Impeachment Would Probably Cost Democrats the House

The New York Times reports that House Judiciary Committee chairman Jerrold Nadler has “gradually become convinced that his panel should proceed with impeachment hearings and do so as expeditiously as possible, though he has not stated so publicly,” citing “lawmakers and aides familiar with his thinking.”

Nadler should not be surprised that he’s encountering so much resistance to this idea from House speaker Nancy Pelosi. A great deal has been written about how impeaching Trump — in a move that would by entirely symbolic, insofar as the Republican-held Senate would never convict and remove him from office — could improve his odds of reelection. Less-discussed is the very good chance that it would cost Democrats control of the House.

Thirty-one Democrats from districts Trump carried in 2016 currently sit in the House. Moving forward with impeachment would force an incredibly difficult vote on all of those Democrats, including the 13 from districts Trump won by more than six percentage points. Democrats currently have 235 House seats. Republicans currently have 197 seats, with two vacancies in GOP-leaning districts in North Carolina. If the GOP keeps those two seats, it would need to flip 19 seats in 2020 to retake control of the lower chamber.

Pro-impeachment Democrats were thrilled that 95 House members voted for the recent impeachment resolution offered by Representative Al Green of Texas. But that vote revealed that purple-district Democrats have no appetite for impeachment. While it’s possible that the revelations in the Mueller report or the president’s other flaws have reduced Trump’s level of support in the 31 Democrat-held House districts he won, not a single one of the 31 Democrats in question voted for Green’s resolution, and not a single one has publicly supported impeachment so far. That suggests Trump is probably still pretty popular in their districts — or at least that they remain wary of rocking the boat.

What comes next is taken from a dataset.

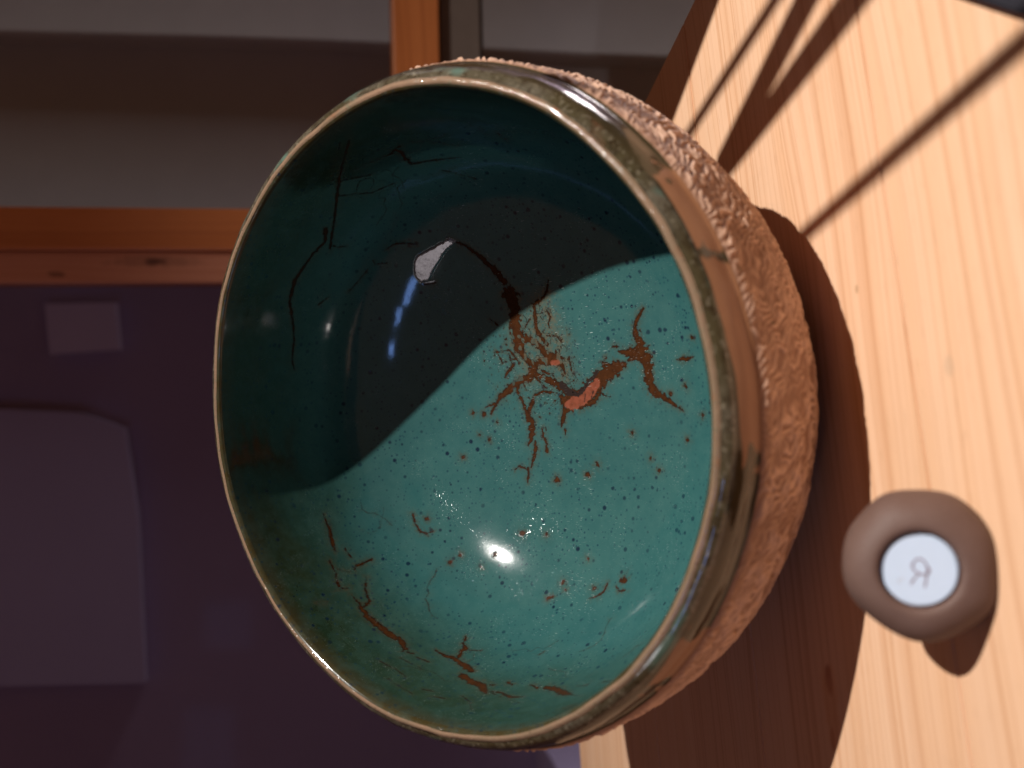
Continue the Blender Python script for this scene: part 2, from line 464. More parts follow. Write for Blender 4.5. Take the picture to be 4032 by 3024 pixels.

If all 31 Democrats in Trump districts voted no and every other Democrat voted yes, impeachment would fail with just 205 votes, 13 short of the 218 needed. (For the sake of this math, assume that there are no vacancies or members voting “present” on such a consequential matter, and that every Republican votes no, as all indications are they would.) Democratic leaders could allow 18 members to vote “no” and pass impeachment by a single vote, but that would leave 13 of their colleagues voting to impeach Trump from districts he carried in 2016. Winning those seats would put Republicans at 212, just six short of what they need to flip the House. (Representative Justin Amash, who recently left the GOP and supports impeachment, intends to run for reelection as an independent. This math assumes that Amash is not defeated by a GOP challenger in 2020. His district scores R+6 in the Cook Partisan Voting Index, and Trump carried it by ten points in 2016.)

There’s another complication to this scenario: how the Democratic grassroots back home would react to the 18 Democrats who vote against impeachment. They might accept that their representatives’ votes reflected the will of their districts, or they might see the votes as an unacceptable betrayal and organize primary challenges or Election Day boycotts. House Democrats might insist that only a small portion of the base would be mad enough to punish a House member who opposed impeachment in 2020. But a lot of these purple-district Democrats won in 2018 by the skin of their teeth.

Ben McAdams won his 2018 race in Utah by 694 votes. Lucy McBath won by 3,264 votes in Georgia. Kendra Horn won perhaps the biggest upset of the cycle in Oklahoma by 3,338 votes. Xochitl Torres Small won by 3,722 votes in New Mexico, Andrew Kim by 3,973 votes in New Jersey, and Joe Cunningham by 3,982 in South Carolina. The last thing these vulnerable incumbents need is an impeachment vote that gives them the option of angering either their party’s base or the electorate as a whole.

A successful impeachment vote would probably end the careers of at least 13 House Democrats and create serious turnout headaches for at least 18 more. Maybe in Nadler’s mind, it would be worth it to America, no matter the political consequences. But Pelosi’s concerns — and those of the 137 Democrats who voted against Green’s resolution — are not difficult to understand.